Finance Markets

May 5, 2006

US Treasury bond yields down

Filed under: Bonds, Economy

Yields were down and prices up on US Treasury bonds on Friday on new data that helped calm fears that interest rate rises would go on longer than has been generally expected. It was revealed that only 138,000 new jobs were created in the United States in April, far below the 200,000 which had been expected. In addition, the March figure of 211,000 new jobs created was revised downward to 200,000. However, there was still some concern over interest rates from the news that average hourly earnings were up 0.5 percent in April, to an annualized rate of growth of 3.8 percent, the highest level since August 2001.

On this news, yields on two-year Treasury bonds dropped 3.8 basis points to 4.941 percent.

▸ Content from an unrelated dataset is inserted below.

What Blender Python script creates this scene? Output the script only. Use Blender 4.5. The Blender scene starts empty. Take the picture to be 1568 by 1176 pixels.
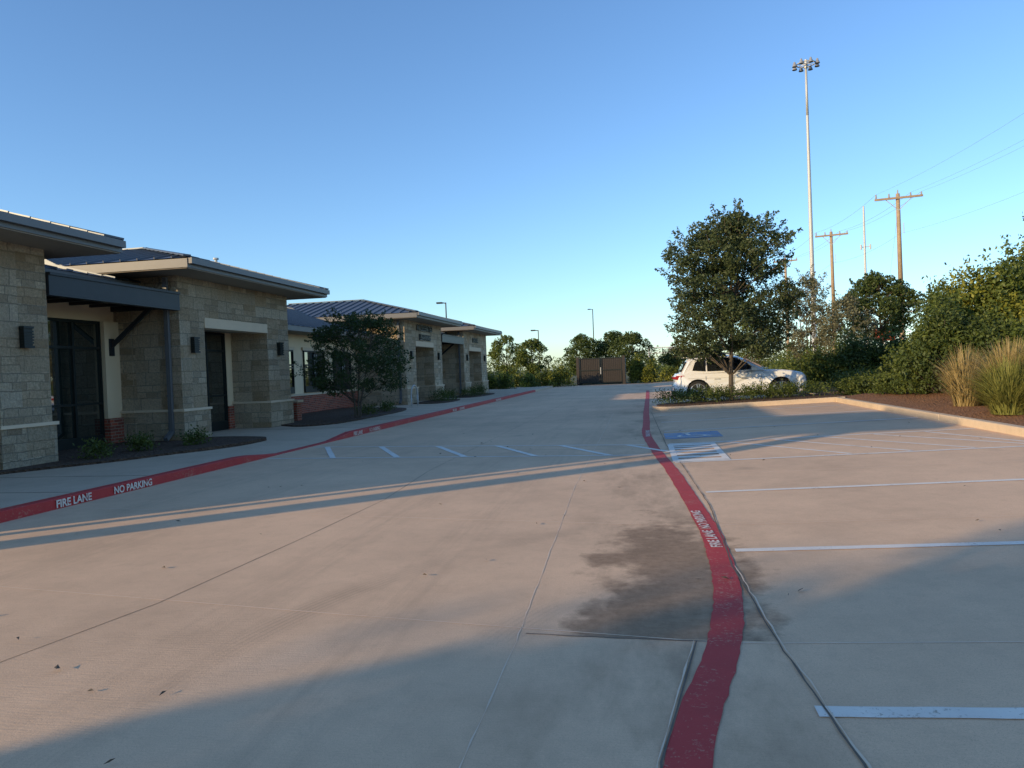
import bpy, math, random
import numpy as np
from mathutils import Vector, Matrix
random.seed(7); rng=np.random.default_rng(11)
scene=bpy.context.scene
SUN_EL=math.radians(13.5)
SD=Vector((-0.75,-0.66,0)).normalized()   # horizontal direction towards the sun

# ------------------------------------------------------------------ materials
def newmat(name):
    m=bpy.data.materials.new(name); m.use_nodes=True
    nt=m.node_tree; b=nt.nodes['Principled BSDF']; return m,nt,b
def N(nt,t,**k):
    n=nt.nodes.new(t)
    for a,v in k.items(): setattr(n,a,v)
    return n
def L(nt,a,b): nt.links.new(a,b)
def math_(nt,op,a,b=None,c=None,clamp=False):
    n=N(nt,'ShaderNodeMath',operation=op); n.use_clamp=clamp
    for i,v in enumerate((a,b,c)):
        if v is None: continue
        if isinstance(v,(int,float)): n.inputs[i].default_value=v
        else: L(nt,v,n.inputs[i])
    return n.outputs[0]
def mixc(nt,f,a,b,mode='MIX'):
    n=N(nt,'ShaderNodeMix',data_type='RGBA',blend_type=mode)
    for s,v in ((n.inputs[0],f),(n.inputs[6],a),(n.inputs[7],b)):
        if isinstance(v,(int,float)): s.default_value=v
        elif isinstance(v,tuple): s.default_value=v if len(v)==4 else (*v,1)
        else: L(nt,v,s)
    return n.outputs[2]
def ramp(nt,v,p0,p1,c0=(0,0,0,1),c1=(1,1,1,1)):
    r=N(nt,'ShaderNodeValToRGB'); r.color_ramp.elements[0].position=p0; r.color_ramp.elements[1].position=p1
    r.color_ramp.elements[0].color=c0; r.color_ramp.elements[1].color=c1
    L(nt,v,r.inputs[0]); return r.outputs[0]
def noise(nt,vec,scale,detail=4,rough=.55,dist=0):
    n=N(nt,'ShaderNodeTexNoise'); n.inputs['Scale'].default_value=scale; n.inputs['Detail'].default_value=detail
    n.inputs['Roughness'].default_value=rough; n.inputs['Distortion'].default_value=dist
    if vec is not None: L(nt,vec,n.inputs['Vector'])
    return n.outputs[0]
def pos(nt): return N(nt,'ShaderNodeNewGeometry').outputs['Position']
def bump(nt,b,h,strength=.3,dist=.02):
    n=N(nt,'ShaderNodeBump'); n.inputs['Strength'].default_value=strength; n.inputs['Distance'].default_value=dist
    L(nt,h,n.inputs['Height']); L(nt,n.outputs[0],b.inputs['Normal'])
def simple(name,col,rough=.6,metal=0,var=.15,scale=6,bmp=0,bscale=60,spec=.4):
    m,nt,b=newmat(name); p=pos(nt)
    c=mixc(nt,noise(nt,p,scale),tuple(x*(1-var) for x in col),tuple(min(1,x*(1+var)) for x in col))
    L(nt,c,b.inputs['Base Color']); b.inputs['Roughness'].default_value=rough; b.inputs['Metallic'].default_value=metal
    b.inputs['Specular IOR Level'].default_value=spec
    if bmp: bump(nt,b,noise(nt,p,bscale),bmp,.01)
    return m
def vscale(nt,v,s):
    n=N(nt,'ShaderNodeVectorMath',operation='MULTIPLY'); L(nt,v,n.inputs[0]); n.inputs[1].default_value=s; return n.outputs[0]

def concrete_mat(name,base,stains=True):
    m,nt,b=newmat(name); p=pos(nt)
    big=noise(nt,p,.35,5,.6); mid=noise(nt,p,2.2,6,.7); fine=noise(nt,p,90,3,.7); spk=noise(nt,p,230,2,.6)
    c=mixc(nt,ramp(nt,big,.35,.68),tuple(x*.80 for x in base),tuple(x*1.1 for x in base))
    c=mixc(nt,math_(nt,'MULTIPLY',ramp(nt,mid,.38,.66),.5),c,tuple(x*1.14 for x in base))
    c=mixc(nt,math_(nt,'MULTIPLY',ramp(nt,noise(nt,p,7,5,.75,.6),.5,.72),.26),c,tuple(x*.62 for x in base))
    c=mixc(nt,math_(nt,'MULTIPLY',ramp(nt,fine,.35,.7),.34),c,tuple(x*.64 for x in base))
    c=mixc(nt,math_(nt,'MULTIPLY',ramp(nt,spk,.58,.66),.5),c,tuple(x*.42 for x in base))
    if stains:
        s=N(nt,'ShaderNodeSeparateXYZ'); L(nt,p,s.inputs[0]); X,Y=s.outputs[0],s.outputs[1]
        wob=noise(nt,p,1.6,6,.65)
        dx=math_(nt,'DIVIDE',math_(nt,'SUBTRACT',X,.16),.70); dy=math_(nt,'DIVIDE',math_(nt,'SUBTRACT',Y,5.2),2.5)
        r2=math_(nt,'ADD',math_(nt,'MULTIPLY',dx,dx),math_(nt,'MULTIPLY',dy,dy))
        v=math_(nt,'ADD',math_(nt,'SUBTRACT',1,r2),math_(nt,'MULTIPLY',math_(nt,'SUBTRACT',wob,.5),3.6))
        v=math_(nt,'MULTIPLY',ramp(nt,v,.10,.65),math_(nt,'GREATER_THAN',Y,4.10))
        v=math_(nt,'MULTIPLY',v,math_(nt,'ADD',.5,math_(nt,'MULTIPLY',noise(nt,p,14,4,.7),.7)))
        c=mixc(nt,math_(nt,'MULTIPLY',v,.78),c,(.15,.092,.05,1))
        dx=math_(nt,'DIVIDE',math_(nt,'SUBTRACT',X,.1),.95)
        f=math_(nt,'SUBTRACT',1,math_(nt,'MULTIPLY',dx,dx),clamp=True)
        v=math_(nt,'MULTIPLY',f,ramp(nt,noise(nt,vscale(nt,p,(1,.35,1)),1.1,6,.7),.46,.64))
        c=mixc(nt,math_(nt,'MULTIPLY',v,.5),c,(.18,.12,.07,1))
        for cx,w in ((-2.35,.35),(-1.35,.3),(-4.7,.35),(-5.9,.3)):
            d=math_(nt,'DIVIDE',math_(nt,'SUBTRACT',math_(nt,'ADD',X,math_(nt,'MULTIPLY',math_(nt,'SINE',math_(nt,'MULTIPLY',Y,.25)),.3)),cx),w)
            f=math_(nt,'SUBTRACT',1,math_(nt,'MULTIPLY',d,d),clamp=True)
            tk=noise(nt,vscale(nt,p,(9,.5,1)),1,5,.7)
            c=mixc(nt,math_(nt,'MULTIPLY',math_(nt,'MULTIPLY',f,ramp(nt,tk,.42,.66)),.16),c,(.15,.12,.085,1))
        cxx=math_(nt,'SUBTRACT',X,2.6); cyy=math_(nt,'SUBTRACT',Y,3.0)
        rr=math_(nt,'SQRT',math_(nt,'ADD',math_(nt,'MULTIPLY',cxx,cxx),math_(nt,'MULTIPLY',cyy,cyy)))
        for r0 in (3.6,5.0):
            d=math_(nt,'DIVIDE',math_(nt,'SUBTRACT',rr,r0),.16); f=math_(nt,'SUBTRACT',1,math_(nt,'MULTIPLY',d,d),clamp=True)
            tk=ramp(nt,math_(nt,'SINE',math_(nt,'MULTIPLY',rr,150)),.2,.8)
            f=math_(nt,'MULTIPLY',math_(nt,'MULTIPLY',f,ramp(nt,noise(nt,p,.6,3),.42,.6)),math_(nt,'ADD',.4,math_(nt,'MULTIPLY',tk,.6)))
            f=math_(nt,'MULTIPLY',f,math_(nt,'LESS_THAN',X,.2))
            c=mixc(nt,math_(nt,'MULTIPLY',f,.28),c,(.14,.11,.08,1))
        vo=N(nt,'ShaderNodeTexVoronoi'); vo.inputs['Scale'].default_value=.55; L(nt,p,vo.inputs['Vector'])
        v=math_(nt,'ADD',vo.outputs['Distance'],math_(nt,'MULTIPLY',math_(nt,'SUBTRACT',wob,.5),.25))
        c=mixc(nt,math_(nt,'MULTIPLY',ramp(nt,v,.02,.12,(1,1,1,1),(0,0,0,1)),.28),c,(.10,.085,.07,1))
    L(nt,c,b.inputs['Base Color']); b.inputs['Roughness'].default_value=.85; b.inputs['Specular IOR Level'].default_value=.25
    h=math_(nt,'ADD',math_(nt,'MULTIPLY',fine,.7),noise(nt,vscale(nt,p,(5,70,1)),1,3,.6))
    bump(nt,b,h,.35,.006)
    return m
M={}
M['concrete']=concrete_mat('lot_concrete',(.75,.515,.33))
M['walk']=concrete_mat('sidewalk_concrete',(.60,.47,.335),False)
M['joint']=simple('joint_sealant',(.15,.12,.09),.9,var=.4,scale=8)
M['jointl']=simple('joint_chalky',(.74,.58,.42),.9,var=.2,scale=5)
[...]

Yields on ten-year issues were at 5.121 percent, a decline of 4 basis points.

In the UK and Eurozone, yields were held steady or rose although the news from the US helped minimize the gains as housing figures from the UK. Comments from the president of the European Central Bank created the expectation that interest rates in both regions will rise soon despite the fact that both the ECB and the Bank of England voted on Thursday to hold interest rates at current levels for the time being.

Two-year gilts in the UK were up 1 basis point to 4.737 percent on Friday, while ten-year gilt yields held steady at 4.716 percent. In the Eurozone, meanwhile, the two-year Schatz added 3.5 basis points to 3.394 percent and the ten-year Bund was flat at 4.017 percent.